[What you are asked to do]: From the material below, list every line containing "part".

[Dataset content]:

+++

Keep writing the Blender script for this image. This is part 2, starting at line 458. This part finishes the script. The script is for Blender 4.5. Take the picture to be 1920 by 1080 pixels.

+++

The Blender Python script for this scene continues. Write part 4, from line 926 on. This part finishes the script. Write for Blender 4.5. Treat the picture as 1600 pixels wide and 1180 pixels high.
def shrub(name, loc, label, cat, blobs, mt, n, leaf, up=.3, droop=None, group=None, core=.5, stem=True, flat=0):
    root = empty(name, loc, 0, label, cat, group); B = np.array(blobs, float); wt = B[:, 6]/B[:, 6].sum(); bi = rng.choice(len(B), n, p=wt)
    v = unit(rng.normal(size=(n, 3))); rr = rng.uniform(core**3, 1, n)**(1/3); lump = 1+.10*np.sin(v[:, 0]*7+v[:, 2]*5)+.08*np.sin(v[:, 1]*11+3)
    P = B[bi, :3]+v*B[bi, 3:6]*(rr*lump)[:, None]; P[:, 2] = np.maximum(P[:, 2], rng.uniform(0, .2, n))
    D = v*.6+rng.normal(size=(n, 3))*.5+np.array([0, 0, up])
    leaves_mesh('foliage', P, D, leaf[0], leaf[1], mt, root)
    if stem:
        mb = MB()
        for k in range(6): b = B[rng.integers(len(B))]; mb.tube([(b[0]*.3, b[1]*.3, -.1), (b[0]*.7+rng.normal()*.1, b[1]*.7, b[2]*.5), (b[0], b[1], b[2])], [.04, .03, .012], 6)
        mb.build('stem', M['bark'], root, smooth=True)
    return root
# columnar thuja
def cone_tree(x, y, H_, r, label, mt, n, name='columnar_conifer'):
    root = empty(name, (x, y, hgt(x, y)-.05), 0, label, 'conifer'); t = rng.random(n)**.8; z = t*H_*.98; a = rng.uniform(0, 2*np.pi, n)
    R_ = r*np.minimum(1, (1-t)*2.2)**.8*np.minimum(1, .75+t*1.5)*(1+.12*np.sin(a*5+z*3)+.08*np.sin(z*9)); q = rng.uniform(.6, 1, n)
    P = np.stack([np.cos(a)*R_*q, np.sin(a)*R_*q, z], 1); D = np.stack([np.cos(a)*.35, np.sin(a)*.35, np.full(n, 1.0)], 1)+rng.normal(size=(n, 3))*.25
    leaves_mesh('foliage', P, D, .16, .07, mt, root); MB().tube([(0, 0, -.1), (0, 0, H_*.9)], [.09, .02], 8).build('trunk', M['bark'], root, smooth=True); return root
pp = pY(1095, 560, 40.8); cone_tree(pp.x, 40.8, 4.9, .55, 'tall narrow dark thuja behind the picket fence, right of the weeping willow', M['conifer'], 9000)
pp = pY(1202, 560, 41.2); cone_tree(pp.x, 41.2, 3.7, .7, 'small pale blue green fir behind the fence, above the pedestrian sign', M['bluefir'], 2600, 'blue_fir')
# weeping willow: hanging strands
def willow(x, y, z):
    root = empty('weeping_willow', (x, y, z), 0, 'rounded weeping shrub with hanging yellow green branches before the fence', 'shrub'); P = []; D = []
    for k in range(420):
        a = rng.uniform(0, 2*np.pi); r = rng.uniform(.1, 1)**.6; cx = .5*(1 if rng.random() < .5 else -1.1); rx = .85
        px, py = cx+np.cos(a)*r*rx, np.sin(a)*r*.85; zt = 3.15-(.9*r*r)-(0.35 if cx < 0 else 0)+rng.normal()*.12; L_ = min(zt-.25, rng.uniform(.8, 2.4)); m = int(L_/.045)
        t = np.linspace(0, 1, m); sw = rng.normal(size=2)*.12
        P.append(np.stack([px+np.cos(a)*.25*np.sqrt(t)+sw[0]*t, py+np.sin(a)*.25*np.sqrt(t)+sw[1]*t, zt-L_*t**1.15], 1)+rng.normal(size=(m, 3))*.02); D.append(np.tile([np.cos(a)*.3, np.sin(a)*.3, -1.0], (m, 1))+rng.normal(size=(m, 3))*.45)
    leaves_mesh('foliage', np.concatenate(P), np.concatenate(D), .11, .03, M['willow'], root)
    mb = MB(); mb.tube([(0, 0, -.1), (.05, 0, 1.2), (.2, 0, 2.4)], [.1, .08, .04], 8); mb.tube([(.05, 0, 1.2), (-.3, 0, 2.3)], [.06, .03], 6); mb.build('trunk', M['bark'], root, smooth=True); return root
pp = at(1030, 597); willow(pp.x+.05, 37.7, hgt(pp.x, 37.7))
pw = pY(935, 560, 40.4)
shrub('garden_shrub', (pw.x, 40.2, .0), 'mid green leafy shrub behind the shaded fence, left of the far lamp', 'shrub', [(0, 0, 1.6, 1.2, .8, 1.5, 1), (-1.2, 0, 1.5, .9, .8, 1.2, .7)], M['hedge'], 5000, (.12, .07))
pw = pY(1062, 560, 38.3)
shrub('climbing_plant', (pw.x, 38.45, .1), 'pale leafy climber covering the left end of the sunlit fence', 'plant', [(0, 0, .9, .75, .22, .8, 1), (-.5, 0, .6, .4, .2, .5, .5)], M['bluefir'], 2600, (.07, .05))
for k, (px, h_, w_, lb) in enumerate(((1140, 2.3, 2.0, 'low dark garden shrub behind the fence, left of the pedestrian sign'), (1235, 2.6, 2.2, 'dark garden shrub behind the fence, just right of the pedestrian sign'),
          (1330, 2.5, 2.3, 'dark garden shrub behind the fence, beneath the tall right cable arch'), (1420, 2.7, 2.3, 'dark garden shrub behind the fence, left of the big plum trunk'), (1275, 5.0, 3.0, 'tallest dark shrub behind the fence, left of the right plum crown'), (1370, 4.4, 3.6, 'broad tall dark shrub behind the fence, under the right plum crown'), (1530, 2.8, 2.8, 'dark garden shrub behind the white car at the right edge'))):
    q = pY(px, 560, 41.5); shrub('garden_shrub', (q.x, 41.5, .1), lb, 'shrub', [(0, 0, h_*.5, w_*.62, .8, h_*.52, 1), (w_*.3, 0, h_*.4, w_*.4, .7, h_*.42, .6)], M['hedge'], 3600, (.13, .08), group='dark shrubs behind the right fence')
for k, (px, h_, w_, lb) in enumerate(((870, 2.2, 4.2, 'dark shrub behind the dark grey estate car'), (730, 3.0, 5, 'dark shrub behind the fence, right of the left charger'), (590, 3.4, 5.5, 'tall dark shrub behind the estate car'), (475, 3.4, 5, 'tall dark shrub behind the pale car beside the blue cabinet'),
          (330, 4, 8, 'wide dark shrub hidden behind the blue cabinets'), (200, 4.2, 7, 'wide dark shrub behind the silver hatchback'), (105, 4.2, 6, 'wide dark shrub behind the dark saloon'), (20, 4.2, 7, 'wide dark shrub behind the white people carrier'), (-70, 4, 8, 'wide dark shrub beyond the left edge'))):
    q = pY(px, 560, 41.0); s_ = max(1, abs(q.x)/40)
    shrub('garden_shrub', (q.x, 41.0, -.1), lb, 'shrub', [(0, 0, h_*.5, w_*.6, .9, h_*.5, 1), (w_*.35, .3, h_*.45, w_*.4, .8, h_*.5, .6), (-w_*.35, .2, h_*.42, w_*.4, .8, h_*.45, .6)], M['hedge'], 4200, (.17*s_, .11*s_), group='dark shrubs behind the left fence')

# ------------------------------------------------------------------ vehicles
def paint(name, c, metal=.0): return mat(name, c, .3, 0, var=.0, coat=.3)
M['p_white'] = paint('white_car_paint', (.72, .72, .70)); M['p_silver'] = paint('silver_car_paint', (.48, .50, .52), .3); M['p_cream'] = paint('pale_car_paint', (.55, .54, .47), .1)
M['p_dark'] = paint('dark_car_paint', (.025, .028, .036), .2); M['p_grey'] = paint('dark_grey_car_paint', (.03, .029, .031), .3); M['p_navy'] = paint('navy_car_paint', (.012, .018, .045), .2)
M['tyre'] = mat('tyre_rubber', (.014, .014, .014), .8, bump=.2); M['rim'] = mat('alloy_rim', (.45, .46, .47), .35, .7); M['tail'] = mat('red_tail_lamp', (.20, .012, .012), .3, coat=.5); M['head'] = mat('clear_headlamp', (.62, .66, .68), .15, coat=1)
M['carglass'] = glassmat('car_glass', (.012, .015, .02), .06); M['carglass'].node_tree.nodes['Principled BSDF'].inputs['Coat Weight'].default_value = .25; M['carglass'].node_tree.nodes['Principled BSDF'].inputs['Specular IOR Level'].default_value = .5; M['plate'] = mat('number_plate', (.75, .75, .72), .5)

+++

[Full response]:
Keep writing the Blender script for this image. This is part 2, starting at line 458. This part finishes the script. The script is for Blender 4.5. Take the picture to be 1920 by 1080 pixels.
The Blender Python script for this scene continues. Write part 4, from line 926 on. This part finishes the script. Write for Blender 4.5. Treat the picture as 1600 pixels wide and 1180 pixels high.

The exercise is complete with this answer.